In response to Stephen001 (#1)
I know it's not "voodoo magic." As I said, I have made working programs using both TCP and UDP, and I have weighed the pros and cons before.

I know it wouldn't be easy to change from TCP to UDP quickly and easily, if you didn't architecture your program for that change.
However, it's not true that you have to use TCP to ensure packets aren't lost. As I said, TCP still uses UDP in the back-end. Packets are still lost, or may show up damaged, just as in UDP. The difference is, you have to implement a packet #, and a checksum yourself for each packet, instead of using TCP's built-in mechanism.
Of course, there's other things to note about this as well, such as the three-way handshake and the other header data. But, all of this is well known. There is an RFC that lists exactly how TCP does everything it does. Using the RFC specification, you could implement the TCP API yourself.
Well, they actually both use IP? But sure. Nor did I say you have to use TCP to ensure reliable delivery, you apparently just chose to read that. RUDP is a fine example of where TCP use is not needed.

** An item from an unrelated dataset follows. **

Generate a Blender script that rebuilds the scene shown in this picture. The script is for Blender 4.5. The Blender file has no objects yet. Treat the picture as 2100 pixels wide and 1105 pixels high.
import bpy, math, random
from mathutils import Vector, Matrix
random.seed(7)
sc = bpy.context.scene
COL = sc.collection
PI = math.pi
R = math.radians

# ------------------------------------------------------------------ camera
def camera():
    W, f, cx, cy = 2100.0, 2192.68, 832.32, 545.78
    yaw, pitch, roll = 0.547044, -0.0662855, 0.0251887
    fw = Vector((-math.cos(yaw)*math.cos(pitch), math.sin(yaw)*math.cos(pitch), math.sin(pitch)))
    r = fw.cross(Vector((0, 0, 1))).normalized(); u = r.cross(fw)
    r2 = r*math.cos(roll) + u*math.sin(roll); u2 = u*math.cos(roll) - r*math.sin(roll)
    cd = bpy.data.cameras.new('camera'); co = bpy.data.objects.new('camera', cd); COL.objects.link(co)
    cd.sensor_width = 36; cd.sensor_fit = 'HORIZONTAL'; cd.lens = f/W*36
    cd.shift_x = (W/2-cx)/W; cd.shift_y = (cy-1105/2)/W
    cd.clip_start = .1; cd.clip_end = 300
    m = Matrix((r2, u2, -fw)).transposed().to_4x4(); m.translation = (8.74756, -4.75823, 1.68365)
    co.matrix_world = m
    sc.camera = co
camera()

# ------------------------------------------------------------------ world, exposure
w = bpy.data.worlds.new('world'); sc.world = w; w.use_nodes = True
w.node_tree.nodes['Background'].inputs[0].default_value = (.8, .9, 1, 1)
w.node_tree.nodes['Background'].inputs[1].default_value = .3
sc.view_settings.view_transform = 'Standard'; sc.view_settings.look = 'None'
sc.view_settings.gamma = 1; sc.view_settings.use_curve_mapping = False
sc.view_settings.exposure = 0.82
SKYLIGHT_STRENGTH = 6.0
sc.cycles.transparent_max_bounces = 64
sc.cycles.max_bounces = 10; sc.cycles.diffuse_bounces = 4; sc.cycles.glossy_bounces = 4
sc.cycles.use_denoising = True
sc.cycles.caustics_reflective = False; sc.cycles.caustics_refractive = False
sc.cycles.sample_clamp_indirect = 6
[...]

However it's not a viable switch for BYOND, is what I'm stating.
Doesn't TCP have some sort of mechanism for slowing down routers if traffic meets some specific circumstance... a throttle to control bandwidth ?
It's more a throttle to control congestion. So if your available bandwidth between two points suddenly drops, TCP will 'back off' the current connection to avoid flooding the link and making matters worse, then slowly increase transmission rates again until a happy medium is found.
The thing of it is, what benefit could there be to switching to UDP?

Reliable delivery of packets is crucial. Would you want your commands going through intermittently or out of sequence?

UDP might be useful for some simple output, like map updates, if said updates were encapsulated in a way that didn't require they be in a certain order. It's best obviously if you have appearance data before you have an obj that uses it, for example. And for file transfers UDP could be fine, since you could just force the packet to contain info about the chunk and fill in chunks nonsequentially.

But by and large, a stateful protocol is not only going to give you way more bang for the buck, it's also more flexible. I have no doubt that a game that does its own low-level networking could find some uses for UDP. But that's also where you're micromanaging all the tiniest details of the game, stuff like object management and player status and whatnot that BYOND already builds in. And our management stuff really wouldn't work well with UDP because sequence matters a lot, so there'd be no point in our implementing it internally.
Is it possible for it to use both TCP and UDP? Each doing what they do best?
In response to Nykuri (#9)
Nykuri wrote:
Is it possible for it to use both TCP and UDP? Each doing what they do best?

That would require more effort than necessary for a pretty low pay-off. Ultimately, using TCP rather than UDP is not as big of a problem as one might infer from looking at this post.